Regressions should be fixed - as in - if the driver did work before with the old
devicetrees, it shall still work. You can't break ABI. Any changes that you do
to your driver must not break functionality with old devicetrees.

So...

------> Fix the driver that you broke <------

The device tree ABI before the change on the driver:

The reg value represents the PHY address of the switch.

The device tree ABI after the change on the driver:

The reg value represents the PHY address of the switch.

I see no device tree ABI breakage. What I see instead is the driver
starting enforcing the device tree ABI. No change had been made on the
device tree ABI so any non-Linux driver that controls this switch continues
to work.

These old device tree source files in question did not abide by the device
tree ABI in the first place, which is why they don't work anymore as the
Linux driver now enforces the ABI. Device tree source files not conforming
to the ABI is not something to maintain but to fix.
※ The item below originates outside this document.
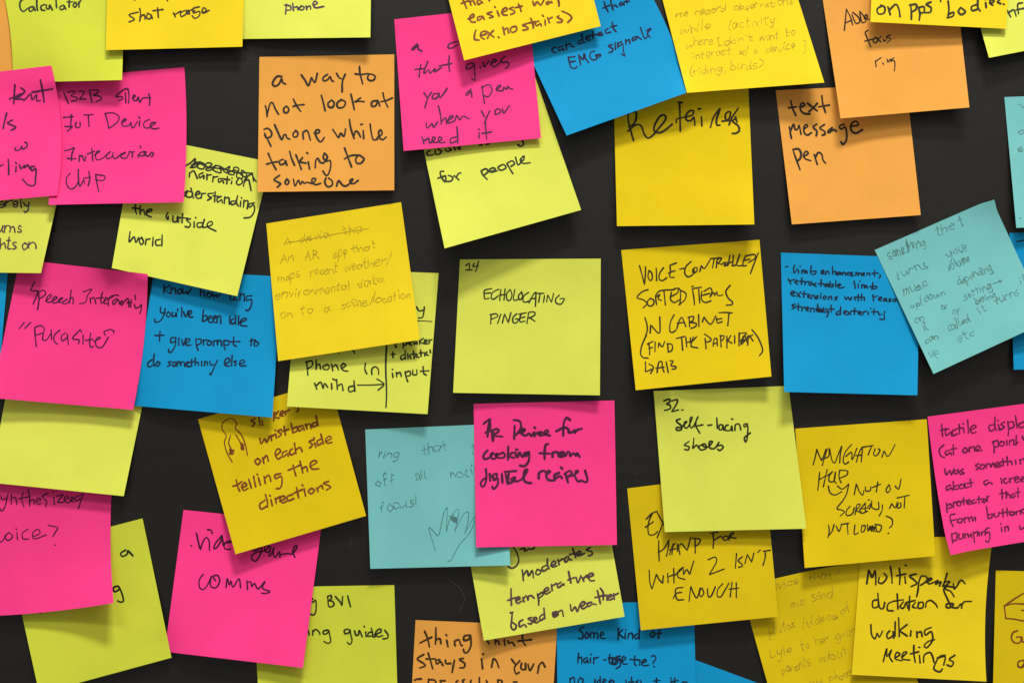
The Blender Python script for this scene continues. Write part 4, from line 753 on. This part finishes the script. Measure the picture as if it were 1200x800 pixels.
# ------------------------------------------------------------------ solve the pile
lin_ = np.linspace(0, 1, NG + 1)
U, V = np.meshgrid(lin_, lin_)
MM = 0.001
rng0 = np.random.RandomState(5)

def inside(n, P):
    c = n.c
    ok = np.ones(P.shape[:-1], bool)
    for k in range(4):
        a, b = c[k], c[(k + 1) % 4]
        cr = (b[0] - a[0]) * (P[..., 1] - a[1]) - (b[1] - a[1]) * (P[..., 0] - a[0])
        ok &= cr > -2
    return ok

for idx, n in enumerate(ORDER):
    n.P = base_map(n, U, V)
for idx, n in enumerate(ORDER):
    s = np.clip((V - 0.17) / 0.83, 0, 1)
    k = s ** n.curl
    T = (n.lift[0] * (1 - U) + n.lift[1] * U) * k
    if n.curl > 2:                                   # one corner lifts, the other stays down
        T = n.lift[1] * np.clip((U * 0.75 + V) / 1.75, 0, 1) ** 5 * np.clip((V - .3) / .7, 0, 1) + n.lift[0] * k * (1 - U)
    # soft waviness of handled paper: bends along one slanted direction
    for q in range(3):
        a = rng0.uniform(-0.9, 0.9); f = rng0.uniform(3, 8); ph = rng0.uniform(0, 6)
        T = T + rng0.uniform(0.06, 0.34) * (0.25 + s) * np.sin(ph + f * (V * math.cos(a) + U * math.sin(a)))
    # free side edges curl a touch
    T = T + rng0.uniform(-0.2, 1.2) * (2 * np.abs(U - 0.5)) ** 4 * (0.25 + s)
    T = T + rng0.uniform(0.0, 0.9) * np.clip(1 - V / 0.07, 0, 1) ** 2
    for cu in (0.0, 1.0):                            # dog-eared lower corners
        r_ = rng0.uniform(0.12, 0.3)
        T = T + rng0.uniform(-0.6, 2.4) * np.exp(-(((U - cu) ** 2 + (V - 1) ** 2) / (r_ * r_)))
    vr = rng0.uniform(0.18, 0.24)                    # faint ridge where the glue strip ends
    T = T + 0.14 * np.exp(-((V - vr) / 0.03) ** 2)
    for (u0, v0, amp, su, sv) in n.bumps:
        T = T + amp * np.exp(-((U - u0) / su) ** 2 - ((V - v0) / sv) ** 2)
    cov = np.zeros_like(T)
    for m in ORDER[idx + 1:]:
        cov = np.maximum(cov, inside(m, n.P).astype(float))
    for _ in range(10): cov = np.clip(blur(cov), 0, 1)
    T = np.maximum(T, 0.15) * MM * (1 - 0.72 * cov)
    O = raster_max(n.P) + 0.22 * MM
    h = np.maximum(T, O)
    for _ in range(220):
        h = np.maximum(O, 0.985 * blur(h) + 0.015 * T)
    for _ in range(3):                              # take the last facets off
        h = np.maximum(O, 0.5 * h + 0.5 * blur(h))
    # never sink while rounding off
    n.h = h
    # write into the raster
    M = 330
    uu, vv = np.meshgrid(np.linspace(0, 1, M), np.linspace(0, 1, M))
    uvf = np.stack([uu.ravel(), vv.ravel()], 1)
    PP = base_map(n, uvf[:, 0], uvf[:, 1]); HH = sample(n, uvf)
    xi = (PP[:, 0] + OX).round().astype(int); yi = (PP[:, 1] + OY).round().astype(int)
    ok = (xi >= 0) & (xi < RW) & (yi >= 0) & (yi < RH)
    np.maximum.at(RAST, (yi[ok], xi[ok]), HH[ok])

# ------------------------------------------------------------------ build meshes
TH = 0.10 * MM
def build_paper(n, root, org):
    P, H = n.P, n.h
    X, Y, Z = unproj(P[..., 0], P[..., 1], H)
    F = np.stack([X, Y, Z], -1)
    B = F.copy(); B[..., 1] += TH
    m = NG + 1
    verts = np.concatenate([F.reshape(-1, 3), B.reshape(-1, 3)])
    faces, sm = [], []
    for j in range(NG):
        for i in range(NG):
            a = j * m + i
            faces.append((a, a + m, a + m + 1, a + 1)); sm.append(True)
            a += m * m
            faces.append((a, a + 1, a + m + 1, a + m)); sm.append(True)
    border = [(0, i) for i in range(m)] + [(j, m - 1) for j in range(1, m)] + [(m - 1, i) for i in range(m - 2, -1, -1)] + [(j, 0) for j in range(m - 2, 0, -1)]
    base = len(verts)
    ex = []
    for (j, i) in border:
        ex.append(F[j, i]); ex.append(B[j, i])
    verts = np.concatenate([verts, np.array(ex)])
    K = len(border)
    for k in range(K):
        a = base + 2 * k; b = base + 2 * ((k + 1) % K)
        faces.append((a, b, b + 1, a + 1)); sm.append(False)
    verts = verts - org
    return add_mesh('paper', verts, faces, PAPER[n.colour], root, sm)

LAYER = [0]
def ribbons(n, strokes, width, mat, name, root, org, label, rng):
    verts, faces = [], []
    for st in strokes:
        pts = np.array(catmull(st, 5))
        if len(pts) < 2: continue
        d = np.gradient(pts, axis=0)
        ln = np.hypot(d[:, 0], d[:, 1]); ln[ln == 0] = 1
        d = d / ln[:, None]
        nr = np.stack([-d[:, 1], d[:, 0]], 1)
        t = np.linspace(0, 1, len(pts))
        w = width * (1 + 0.14 * np.sin(rng.uniform(0, 6) + t * rng.uniform(2, 7)) + rng.uniform(-.07, .07))
        if n.faint: w = w * (0.75 + 0.5 * rng.random())
        # rounded ends: two narrower stations beyond each end
        r = w / 2
        A = [pts[0] - d[0] * r[0] * q for q in (1.0, 0.7)]
        Z = [pts[-1] + d[-1] * r[-1] * q for q in (0.7, 1.0)]
        C = np.array(A + list(pts) + Z)
        NR = np.array([nr[0]] * 2 + list(nr) + [nr[-1]] * 2)
        R = np.array([r[0] * 0.25, r[0] * 0.72] + list(r) + [r[-1] * 0.72, r[-1] * 0.25])
        Lp = C + NR * R[:, None]; Rp = C - NR * R[:, None]
        uvL = inverse(n, Lp); uvR = inverse(n, Rp)
        e = 0.004
        ok = lambda q: (q[:, 0] > e) & (q[:, 0] < 1 - e) & (q[:, 1] > e) & (q[:, 1] < 1 - e)
        good = ok(uvL) & ok(uvR)
        LAYER[0] = (LAYER[0] + 1) % 24
        off = (0.045 + 0.002 * LAYER[0]) * MM
        hL = sample(n, uvL) + off; hR = sample(n, uvR) + off
        b = len(verts)
        for k in range(len(C)):
            verts.append(unproj(Lp[k, 0], Lp[k, 1], hL[k])); verts.append(unproj(Rp[k, 0], Rp[k, 1], hR[k]))
        for k in range(len(C) - 1):
            if good[k] and good[k + 1]:
                faces.append((b + 2 * k, b + 2 * k + 1, b + 2 * k + 3, b + 2 * k + 2))
    if not faces: return None
    used = sorted({i for f in faces for i in f}); mp = {a: b for b, a in enumerate(used)}
    verts = [np.array(verts[i]) - org for i in used]
    faces = [tuple(mp[i] for i in f) for f in faces]
    o = add_mesh(name, verts, faces, mat, root)
    if label: o['label'] = label
    return o

def visible(n, idx, strokes):
    """is any of it inside the frame and not under later notes"""
    pts = np.array([p for s in strokes for p in s])
    ok = (pts[:, 0] > -6) & (pts[:, 0] < 1206) & (pts[:, 1] > -6) & (pts[:, 1] < 806)
    for m in ORDER[idx + 1:]:
        ok &= ~inside(m, pts)
    return ok.any()

INKNAME = {BROWN: 'brown marker', NAVY: 'dark navy marker'}
for idx, n in enumerate(ORDER):
    cx, cy = (n.c[0] + n.c[1]) / 2
    org = np.array(unproj(cx, cy, 0.0))
    root = bpy.data.objects.new('sticky_note', None)
    root.empty_display_size = 0.01
    root.location = org
    COL.objects.link(root)
    root['label'] = n.label
    root['category'] = 'sticky note'
    root['group'] = 'sticky notes stuck to the black wall'
    build_paper(n, root, org)
    mat = ink(n.ink, n.faint)
    tool = 'faint pencil' if n.faint else INKNAME.get(n.ink, 'dark marker')
    rng = random.Random(idx * 17 + 3)
    for w in n.words:
        txt, x0, y0, x1, y1, xh = w[:6]
        pw = w[6] if len(w) > 6 else n.pen
        st = word_strokes(txt, x0, y0, x1, y1, xh, n.slant, rng, n.join, n.mess)
        if not visible(n, idx, st): continue
        ribbons(n, st, pw, mat, 'handwritten_word' if any(c.isalnum() for c in txt) else 'written_mark', root, org, None, rng)
    for (ox, oy, sc, ws) in n.traces:
        for q in ws:
            st = [[(ox + float(p.split(',')[0]) / sc, oy + float(p.split(',')[1]) / sc) for p in k.split()] for k in q.split('|')]
            if visible(n, idx, st):
                ribbons(n, st, n.pen, mat, 'handwritten_word', root, org, None, rng)
    for (nm, pw, st) in n.lines:
        ribbons(n, st, pw, mat, nm, root, org, None, rng)

# ------------------------------------------------------------------ loose hair clinging to the wall
def tube(pts, r, name, mat):
    P = np.array(catmull(pts, 8)); verts, faces = [], []
    for k, p in enumerate(P):
        d = P[min(k + 1, len(P) - 1)] - P[max(k - 1, 0)]
        d /= np.linalg.norm(d); a = np.cross(d, (0, 1, 0)); a /= np.linalg.norm(a); b = np.cross(d, a)
        for q in range(6):
            t = q * math.pi / 3
            verts.append(p + r * (math.cos(t) * a + math.sin(t) * b))
    for k in range(len(P) - 1):
        for q in range(6):
            faces.append((k * 6 + q, k * 6 + (q + 1) % 6, k * 6 + 6 + (q + 1) % 6, k * 6 + 6 + q))
    faces.append(tuple(range(5, -1, -1))); faces.append(tuple(range(len(verts) - 6, len(verts))))
    return add_mesh(name, verts, faces, mat)
hm = bpy.data.materials.new('grey_fibre'); hm.use_nodes = True
hm.node_tree.nodes['Principled BSDF'].inputs['Base Color'].default_value = (0.05, 0.047, 0.04, 1)
hm.node_tree.nodes['Principled BSDF'].inputs['Roughness'].default_value = 0.5
h1 = tube([unproj(x, y, 0.0004) for x, y in [(513, 664), (519, 673), (528, 680), (538, 688), (544, 699), (543, 708), (539, 716)]], 0.00017, 'loose_hair', hm)
h1['label'] = 'thin curved grey hair stuck on the wall below the teal hand sketch note'; h1['category'] = 'hair'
The patch series that
fixes them are already submitted.

As I said, the devicetree MUST describe the hardware correctly, and on that I do
agree, and I, again, said that I want to take the devicetree fix.

However, the driver regressed, and this broke functionality with old device trees.
Old device trees might have been wrong (and they are, yes), but functionality was
there and the switch was working.

I repeat, driver changes MUST be retro-compatible with older device trees, and your
driver changes ARE NOT; otherwise, this wouldn't be called *regression*.

Again, please fix the driver to be retro-compatible with old device trees.